Published on January 8th, 2014 | by Andrew Vestal
0Continue?9876543210: The Not Yet
Roguelikes are obsessed with death.
They kill you repeatedly. Sometimes slow, usually quick. Do something stupid and you die. Play smart and you still die. That’s always the story: you have failed in your quest. YOU DIED. And yet the genre flourishes. Why do people return? Mainstream games have been neutered completely. Perhaps roguelikes are all we have left. Defeat well earned satisfies more than hollow victory. What is reward gained without struggle? What is a life lived without death?
Continue?9876543210 is a philosophical roguelike about death. You, the playersprite, have failed in your quest. Soon, the Garbage Collector will remove you from RAM. But for now, you can wander the digital hinterlands. It is time to seek meaning in your incomplete story.
Always incomplete. A “complete” playthrough is impossible. There are six possible playersprites, you are one. There are 11 stages, you will see six. You have no choice in these matters. Already, things are out of your control. You need to accept this.
The stages reflect creator Jason Oda’s own sojourn through South America and New Mexico. Deserts, trailer parks, and mining towns. Jungles and rivers. In each stage, you explore buildings and speak with NPCs. You return stolen items to shrines, complete riddles, and speak with strangers. This invokes the forces of creation and destruction: your lightning, your prayer. Lightning destroys barriers, and you progress deeper into the recesses of memory. Prayer builds shelters, and you have a place to wait out the coming storm. Every third stage, the full fury of the Garbage Collector is unleashed upon you. Without shelter, you will die. This is the struggle of the roguelike distilled into its two opposing elements: life and death, lightning and prayer. Balance is key to your continued survival.
But no matter how well you play, you can only hold out for so long. In the end you will die.

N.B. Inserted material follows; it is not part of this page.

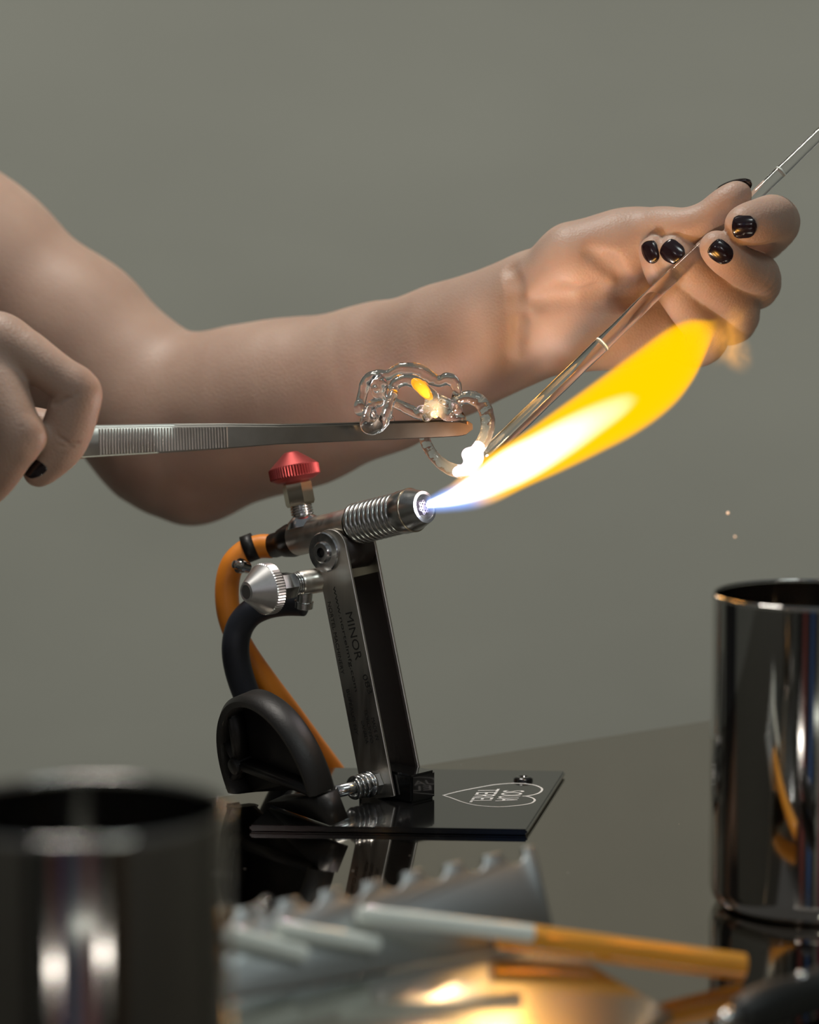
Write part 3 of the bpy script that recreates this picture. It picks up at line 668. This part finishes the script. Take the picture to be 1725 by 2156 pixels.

Continue?9876543210 is more poem than game, more art than math. It is willfully inscrutable and softly incomprehensible. The writing recalls Superbrothers: Sword and Sworcery EP, brief beautiful lines that inhabit the twilight between haiku and tweet. The tone recalls Kentucky Route Zero‘s weary and grounded magical realism. The simple voxel artwork is evocative and effective. The soundtrack is haunting and stirring. There is so much to love about this game it hurts.
And yet… in the moment-to-moment, the game often disappoints. Unbelievably floaty, awkward combat, little better than swap-meet shareware. Collision errors that result in getting stuck on stairs or falling through rails. Deaths that come not from failure but incompetence. Continue?9876543210 is The Seventh Seal transferred terribly; Camus’ Stranger printed on smudged newsprint. It may be easy to love but it is hard to recommend. There is so much, but to love this game hurts.
And yet. This is a personal and ambitious title that directly deals with themes rarely seen. The inevitability of death, a passage that can be delayed but never denied. The healing nature of quiet reflection. The way that want can weigh down your soul. The importance of letting go what can’t be changed. The cry we all share when we face the endless void: not yet! Not yet! And still it comes. We can’t stop death. We can only accept it.
Actually, I don’t think this game is about death at all. It’s about life.